┌────────

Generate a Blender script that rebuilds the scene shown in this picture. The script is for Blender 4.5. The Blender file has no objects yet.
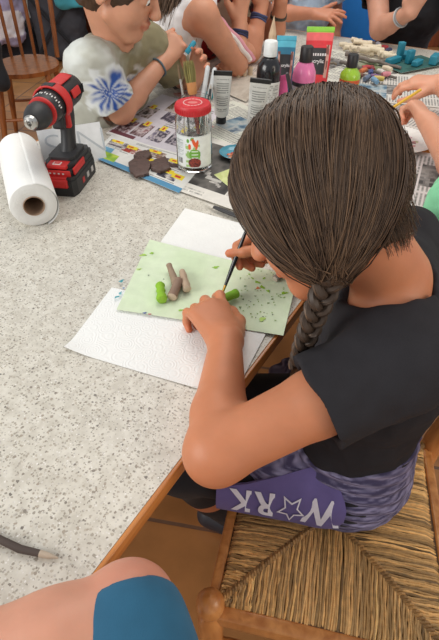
import bpy, math, random
import numpy as np
from mathutils import Vector, Matrix
random.seed(7); rng = np.random.RandomState(7)
SC = bpy.context.scene
COL = SC.collection
A = lambda *v: np.array(v, dtype=float)
def unit(v):
    v = np.asarray(v, float); return v/(np.linalg.norm(v)+1e-12)

# ------------------------------------------------------------------ camera
F, PITCH, CAMZ = 502.0, math.radians(42.5), 1.31
_s, _c = math.sin(PITCH), math.cos(PITCH)
def at(px, py, z):
    """point of the horizontal plane at height z seen at this pixel of the photograph"""
    u = (px-219.5)/F; v = (py-320)/F
    d = A(u, _c-v*_s, -_s-v*_c)
    return A(0, 0, CAMZ)+d*((z-CAMZ)/d[2])
cam = bpy.data.cameras.new('camera'); camo = bpy.data.objects.new('camera', cam); COL.objects.link(camo)
cam.sensor_fit = 'VERTICAL'; cam.sensor_height = 36; cam.lens = F/640*36
cam.clip_start = 0.02
camo.location = (0, 0, CAMZ); camo.rotation_euler = (math.pi/2-PITCH, 0, 0)
SC.camera = camo

# ------------------------------------------------------------------ materials
def srgb(r, g, b):
    f = lambda c: (c/12.92 if c <= .04045 else ((c+.055)/1.055)**2.4)
    return (f(r/255), f(g/255), f(b/255))
def nt(name):
    m = bpy.data.materials.new(name); m.use_nodes = True
    n = m.node_tree; b = n.nodes['Principled BSDF']
    return m, n, b
def N(n, t, **k):
    x = n.nodes.new(t)
    for a, v in k.items():
        if a.startswith('i_'):
            x.inputs[a[2:].replace('_', ' ')].default_value = v
        else: setattr(x, a, v)
    return x
def add_bump(n, b, scale, strength, dist=.002, detail=4, stretch=None, kind='ShaderNodeTexNoise'):
    tc = N(n, 'ShaderNodeTexCoord'); t = N(n, kind)
    t.inputs['Scale'].default_value = scale
    if 'Detail' in t.inputs: t.inputs['Detail'].default_value = detail
    src = tc.outputs['Object']
    if stretch:
        mp = N(n, 'ShaderNodeMapping'); mp.inputs['Scale'].default_value = stretch
        n.links.new(src, mp.inputs['Vector']); src = mp.outputs['Vector']
    n.links.new(src, t.inputs['Vector'])
    bp = N(n, 'ShaderNodeBump'); bp.inputs['Strength'].default_value = strength; bp.inputs['Distance'].default_value = dist
    n.links.new(t.outputs[0], bp.inputs['Height'])
    n.links.new(bp.outputs['Normal'], b.inputs['Normal'])
_mats = {}
def mat(name, col, rough=.6, metal=0, var=.12, vs=30, bump=0, bs=200, sheen=0, coat=0, stretch=None):
    """plain colour with a procedural mottling; col as sRGB 0-255"""
    if name in _mats: return _mats[name]
    m, n, b = nt(name)
    tc = N(n, 'ShaderNodeTexCoord'); t = N(n, 'ShaderNodeTexNoise'); t.inputs['Scale'].default_value = vs; t.inputs['Detail'].default_value = 5
    src = tc.outputs['Object']
    if stretch:
        mp = N(n, 'ShaderNodeMapping'); mp.inputs['Scale'].default_value = stretch
        n.links.new(src, mp.inputs['Vector']); src = mp.outputs['Vector']
    n.links.new(src, t.inputs['Vector'])
    r = N(n, 'ShaderNodeValToRGB'); c = srgb(*col)
    r.color_ramp.elements[0].position = .3; r.color_ramp.elements[1].position = .7
    r.color_ramp.elements[0].color = tuple(max(0, x*(1-var)) for x in c)+(1,)
    r.color_ramp.elements[1].color = tuple(min(1, x*(1+var)) for x in c)+(1,)
    n.links.new(t.outputs[0], r.inputs[0]); n.links.new(r.outputs[0], b.inputs['Base Color'])
    b.inputs['Roughness'].default_value = rough; b.inputs['Metallic'].default_value = metal
    if sheen: b.inputs['Sheen Weight'].default_value = sheen
    if coat: b.inputs['Coat Weight'].default_value = coat
    if bump: add_bump(n, b, bs, bump)
    _mats[name] = m; return m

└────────

*EXERCISE INSTRUCTIONS*.
Return only the lines running from the top of the data to the line that holds "v = np.asarray(v, float);". Include both of those lines, but skip the pictures.

*THE SOLUTION*.
Generate a Blender script that rebuilds the scene shown in this picture. The script is for Blender 4.5. The Blender file has no objects yet.
import bpy, math, random
import numpy as np
from mathutils import Vector, Matrix
random.seed(7); rng = np.random.RandomState(7)
SC = bpy.context.scene
COL = SC.collection
A = lambda *v: np.array(v, dtype=float)
def unit(v):
    v = np.asarray(v, float); return v/(np.linalg.norm(v)+1e-12)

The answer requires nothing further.